Private Matters

Is how a search engine handles your private data going to soon determine whether or not you use it?

In a recent decision, Ask.com has told users that it will no longer store data on their queries. This sounds very nice of course, until you get down into the nitty gritty of it and learn that it’s almost meaningless. So basically, for those of you who like to conduct searches on items such as men’s girdles, rare Adam and the Ants singles, and BASIC programming guides, you should still be a little worried that your user data could haunt you at some point (this is excluding how it simply affects you to know what Adam looks like these days.)

Here’s the main problem with this: their partners could potentially still be privvy to this so-called private data.
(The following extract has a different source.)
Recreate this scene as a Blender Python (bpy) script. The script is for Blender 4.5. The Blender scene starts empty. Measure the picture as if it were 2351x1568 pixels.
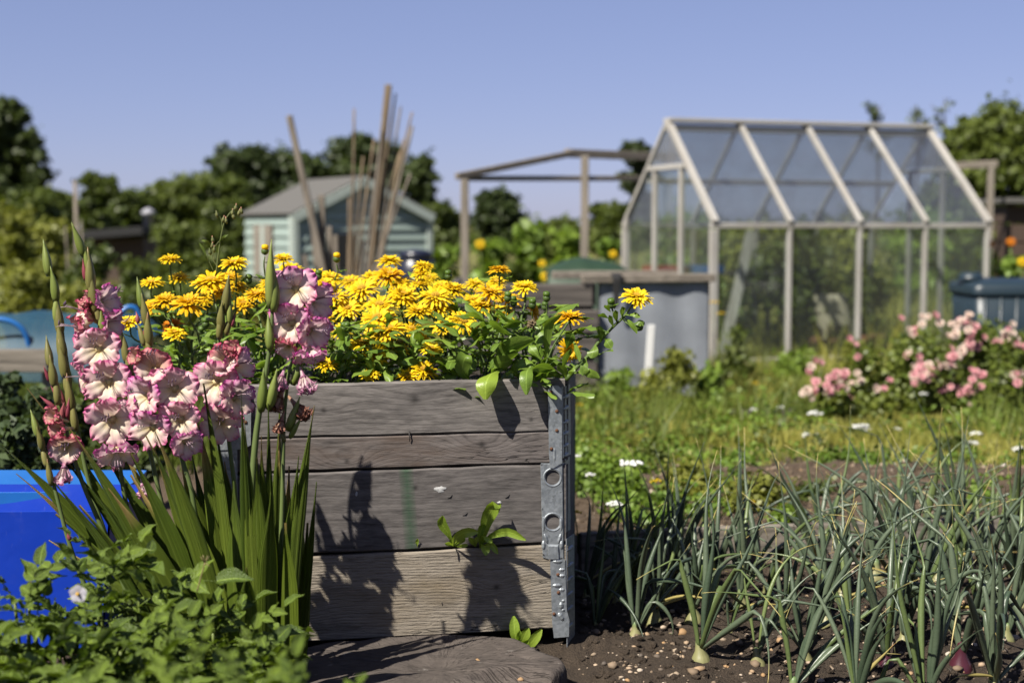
import bpy, math, random
import numpy as np
from mathutils import Matrix, Vector, Quaternion
scene = bpy.context.scene
COL = scene.collection
R = math.radians

# ------------------------------------------------------------------ camera
CAM_H, LENS = 0.97, 50.0
W, H = 2351.0, 1568.0
FPX = LENS / 36.0 * W
HORIZON = 519.0
PITCH = math.atan((H / 2 - HORIZON) / FPX)
cam_d = bpy.data.cameras.new('camera')
cam = bpy.data.objects.new('camera', cam_d)
COL.objects.link(cam)
cam.location = (0, 0, CAM_H)
cam.rotation_euler = (math.pi / 2 - PITCH, 0, 0)
cam_d.lens = LENS
cam_d.sensor_width = 36
cam_d.clip_start = 0.05
cam_d.clip_end = 3000
cam_d.dof.use_dof = True
cam_d.dof.focus_distance = 3.02
cam_d.dof.aperture_fstop = 2.8
cam_d.dof.aperture_blades = 9
scene.camera = cam

# ------------------------------------------------------------------ world + sun
SUN_FROM = Vector((-0.60, -0.64, 1.0)).normalized()
world = bpy.data.worlds.new('World')
scene.world = world
world.use_nodes = True
nt = world.node_tree
nt.nodes.clear()
sky = nt.nodes.new('ShaderNodeTexSky')
sky.sky_type = 'NISHITA'
sky.sun_disc = False
sky.sun_elevation = math.asin(SUN_FROM.z)
sky.sun_rotation = math.atan2(SUN_FROM.x, SUN_FROM.y)
sky.altitude = 30
sky.air_density = 0.70
sky.dust_density = 0.4
sky.ozone_density = 5.0
tint = nt.nodes.new('ShaderNodeMixRGB')
tint.blend_type = 'MULTIPLY'
tint.inputs[0].default_value = 1.0
tint.inputs[2].default_value = (1.00, 0.945, 1.22, 1)
bg = nt.nodes.new('ShaderNodeBackground')
bg.inputs[1].default_value = 0.08
wo = nt.nodes.new('ShaderNodeOutputWorld')
soft = nt.nodes.new('ShaderNodeGamma')      # hazy summer air evens out the sky from zenith to horizon
soft.inputs[1].default_value = 0.56
nt.links.new(sky.outputs[0], soft.inputs[0])
nt.links.new(soft.outputs[0], tint.inputs[1])
nt.links.new(tint.outputs[0], bg.inputs[0])
nt.links.new(bg.outputs[0], wo.inputs[0])
sun_d = bpy.data.lights.new('sun', 'SUN')
sun_d.energy = 5.0
sun_d.angle = R(0.53)
sun_d.color = (1.0, 0.94, 0.84)
sun = bpy.data.objects.new('sun', sun_d)
COL.objects.link(sun)
sun.location = SUN_FROM * 20
sun.rotation_euler = SUN_FROM.to_track_quat('Z', 'Y').to_euler()

vs = scene.view_settings
scene.display_settings.display_device = 'sRGB'
vs.view_transform = 'Standard'
vs.look = 'None'
vs.exposure = 1.30
vs.gamma = 1.0
vs.use_curve_mapping = False
cy = scene.cycles
cy.use_denoising = True
try:
    cy.denoiser = 'OPENIMAGEDENOISE'
except Exception:
    pass
cy.max_bounces = 7
cy.diffuse_bounces = 2
cy.glossy_bounces = 2
cy.transmission_bounces = 4
cy.transparent_max_bounces = 14
cy.caustics_reflective = False
cy.caustics_refractive = False
cy.sample_clamp_indirect = 4.0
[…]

Considering all of the blasting I’ve heard over the years about everyone wanting to get their claws on all of our data, this does actually concern me a bit. Keywords used in an Ask search can still be seen in the web address bar, and your ISP can still get this information. Apparently Ask plans on reviewing this issue with their partners and wants to come to an agreement on how this data can be used. Still, why say you’re not going to keep private data if, in fact, you really are keeping it, even if it’s by passing it onto another party?

Obviously this information can’t really hurt you if it’s not being kept. However, the promises of purging it and no longer retaining it seem way too good to be true. Obviously I am not too embarrassed to be searching for Adam and the Ants singles, although I will acknowledge that I SHOULD be, but I certainly do not want Google knowing that I am also a big fan of Clap Your Hands Say Yeah in light of their second album’s being crap. This is extremely humiliating and could potentially wreck me if it came out in court.
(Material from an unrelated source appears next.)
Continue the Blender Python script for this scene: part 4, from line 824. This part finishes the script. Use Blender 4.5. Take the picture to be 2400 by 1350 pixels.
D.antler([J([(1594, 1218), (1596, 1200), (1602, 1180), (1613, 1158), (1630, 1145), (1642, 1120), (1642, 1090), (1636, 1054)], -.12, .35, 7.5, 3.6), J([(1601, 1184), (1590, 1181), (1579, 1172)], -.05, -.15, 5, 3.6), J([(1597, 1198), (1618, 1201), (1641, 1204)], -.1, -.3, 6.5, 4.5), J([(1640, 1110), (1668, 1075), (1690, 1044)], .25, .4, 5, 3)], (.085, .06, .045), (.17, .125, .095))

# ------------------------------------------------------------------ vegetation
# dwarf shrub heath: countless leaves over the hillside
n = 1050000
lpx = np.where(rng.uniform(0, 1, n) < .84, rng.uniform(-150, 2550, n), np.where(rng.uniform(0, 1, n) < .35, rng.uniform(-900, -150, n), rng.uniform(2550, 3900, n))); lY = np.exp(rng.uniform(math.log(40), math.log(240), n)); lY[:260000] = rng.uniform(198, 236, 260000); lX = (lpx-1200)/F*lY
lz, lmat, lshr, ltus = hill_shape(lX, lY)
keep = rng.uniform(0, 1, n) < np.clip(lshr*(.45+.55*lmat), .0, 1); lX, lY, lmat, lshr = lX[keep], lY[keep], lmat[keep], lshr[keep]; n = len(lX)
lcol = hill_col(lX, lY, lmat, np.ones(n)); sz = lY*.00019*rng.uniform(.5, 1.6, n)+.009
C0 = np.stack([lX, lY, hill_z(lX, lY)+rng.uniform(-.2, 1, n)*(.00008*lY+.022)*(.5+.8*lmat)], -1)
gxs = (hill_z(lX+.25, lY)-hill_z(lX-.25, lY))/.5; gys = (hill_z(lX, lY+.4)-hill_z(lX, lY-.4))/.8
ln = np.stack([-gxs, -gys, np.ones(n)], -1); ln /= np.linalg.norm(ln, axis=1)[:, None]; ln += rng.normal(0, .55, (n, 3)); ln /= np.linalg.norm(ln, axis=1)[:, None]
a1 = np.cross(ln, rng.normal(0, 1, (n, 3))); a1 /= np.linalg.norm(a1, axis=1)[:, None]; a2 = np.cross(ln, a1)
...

Google and MSN will supposedly purge user data after 18 months. Google’s cookies are now going to expire in 2 years, not in 2038 (which is about when the last batch of chocolate chip cookies my mom made will expire…I almost needed dental work.) MSN “apparently” stores its search information so that it can’t be attached to personal information. Yahoo is going to “anonymize” data after 13 months. My head is spinning around like Linda Blair’s did in the Exorcist, and I am not even wearing a nightgown right now so it’s not nearly as funny.

I have never been a private person. Just ask the tons of horrified people who have been witness to me after one glass of red wine. People who constantly complain about their lack of privacy usually have something nasty to hide, like an affection for Celine Dion, but I’m beginning to see their side of things. I’m not beginning to see their affection for Celine, of course, because that is incomprehensible, but I am beginning to understand that, where privacy is concerned, there are some simple principles that we should think about.

We should all be aware that most of what we do online can be recorded in some way. That still won’t stop most of us from calling our boss a horrible troll on Yahoo IM (although I don’t do this), sending Photoshopped photos of our friends done up as Dorothy from the Wizard of Oz to everyone we know, or looking for thigh-high latex boots. However, we need to realize that just because we’re sitting behind a screen, we’re not anonymous in the eyes of the search companies or our ISPs.

The real questions: How will you react to this? Will you continue to use Google if it keeps all your information, or will you switch to something like MSN if it turns out that their privacy policy makes you the happiest? Is privacy THAT much of an issue? If it’s not going to haunt you in a legal manner, do you really care? Are you going to search for “Celine Dion in thigh-high latex boots” and hope you get caught so you can get help?

So, some feedback please, if you would…nothing about this issue is black or white. What are your thoughts on this?